• **Brief**
Filter this data down to the lines that hold "Python", and copy them.

• **Listed records**
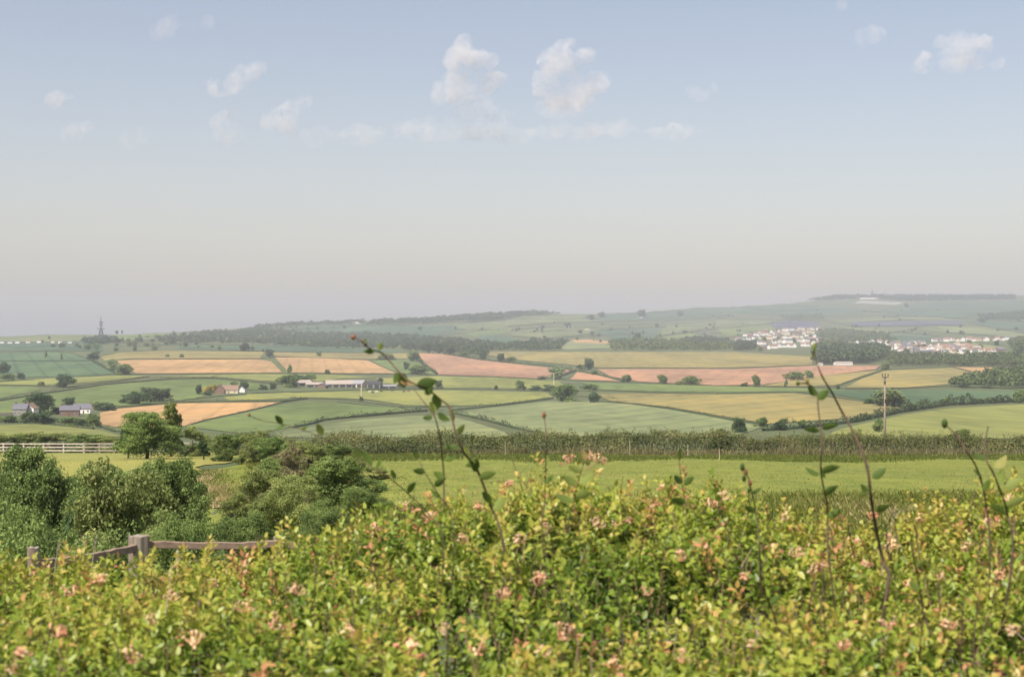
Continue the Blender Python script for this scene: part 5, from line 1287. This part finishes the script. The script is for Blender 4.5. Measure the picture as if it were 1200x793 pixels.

--

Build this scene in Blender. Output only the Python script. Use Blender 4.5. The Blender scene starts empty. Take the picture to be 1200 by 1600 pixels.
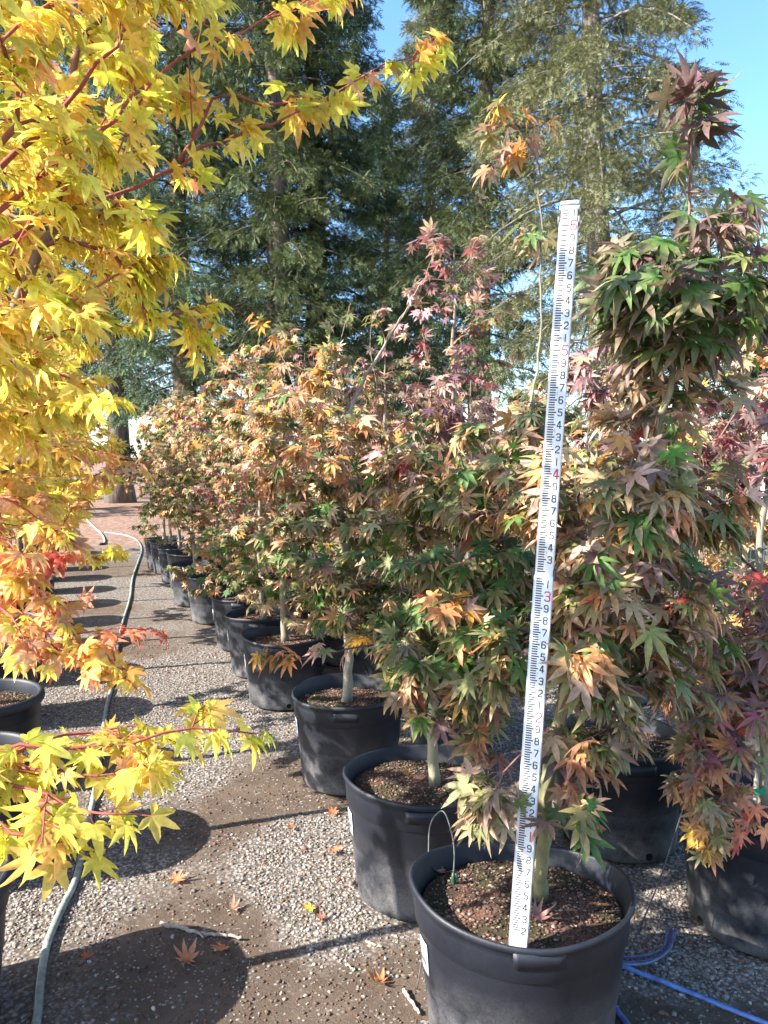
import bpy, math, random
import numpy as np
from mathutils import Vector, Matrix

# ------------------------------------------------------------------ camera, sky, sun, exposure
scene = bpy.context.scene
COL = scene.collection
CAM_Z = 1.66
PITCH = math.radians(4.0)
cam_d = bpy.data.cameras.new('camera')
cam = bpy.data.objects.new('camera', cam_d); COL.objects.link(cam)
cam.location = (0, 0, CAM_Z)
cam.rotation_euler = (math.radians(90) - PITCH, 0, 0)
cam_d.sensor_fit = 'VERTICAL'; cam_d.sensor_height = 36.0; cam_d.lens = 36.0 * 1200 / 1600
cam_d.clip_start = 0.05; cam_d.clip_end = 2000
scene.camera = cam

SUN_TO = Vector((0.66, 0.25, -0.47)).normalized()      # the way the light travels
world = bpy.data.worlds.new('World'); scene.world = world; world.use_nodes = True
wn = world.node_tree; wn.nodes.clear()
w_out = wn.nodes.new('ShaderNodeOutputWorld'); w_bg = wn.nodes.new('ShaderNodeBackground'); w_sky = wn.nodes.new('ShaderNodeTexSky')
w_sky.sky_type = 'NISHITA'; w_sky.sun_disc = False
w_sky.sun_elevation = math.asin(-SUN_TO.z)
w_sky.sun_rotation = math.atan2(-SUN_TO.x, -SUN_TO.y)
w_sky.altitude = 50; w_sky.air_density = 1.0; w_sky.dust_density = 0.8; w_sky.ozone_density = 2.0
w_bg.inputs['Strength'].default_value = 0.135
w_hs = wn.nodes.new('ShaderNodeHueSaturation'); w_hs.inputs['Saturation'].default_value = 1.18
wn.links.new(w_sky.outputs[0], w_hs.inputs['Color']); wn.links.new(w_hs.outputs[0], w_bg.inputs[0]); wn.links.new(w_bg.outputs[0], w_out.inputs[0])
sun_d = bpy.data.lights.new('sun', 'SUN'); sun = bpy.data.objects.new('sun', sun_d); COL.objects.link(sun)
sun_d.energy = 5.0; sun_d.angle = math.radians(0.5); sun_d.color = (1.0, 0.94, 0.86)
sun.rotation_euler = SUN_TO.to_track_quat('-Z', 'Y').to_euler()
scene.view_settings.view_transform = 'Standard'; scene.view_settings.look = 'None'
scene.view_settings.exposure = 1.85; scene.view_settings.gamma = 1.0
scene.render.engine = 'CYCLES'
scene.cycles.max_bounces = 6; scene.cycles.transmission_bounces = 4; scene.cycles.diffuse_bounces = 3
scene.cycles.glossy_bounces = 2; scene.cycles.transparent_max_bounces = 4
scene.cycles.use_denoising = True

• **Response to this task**
Continue the Blender Python script for this scene: part 5, from line 1287. This part finishes the script. The script is for Blender 4.5. Measure the picture as if it were 1200x793 pixels.
Build this scene in Blender. Output only the Python script. Use Blender 4.5. The Blender scene starts empty. Take the picture to be 1200 by 1600 pixels.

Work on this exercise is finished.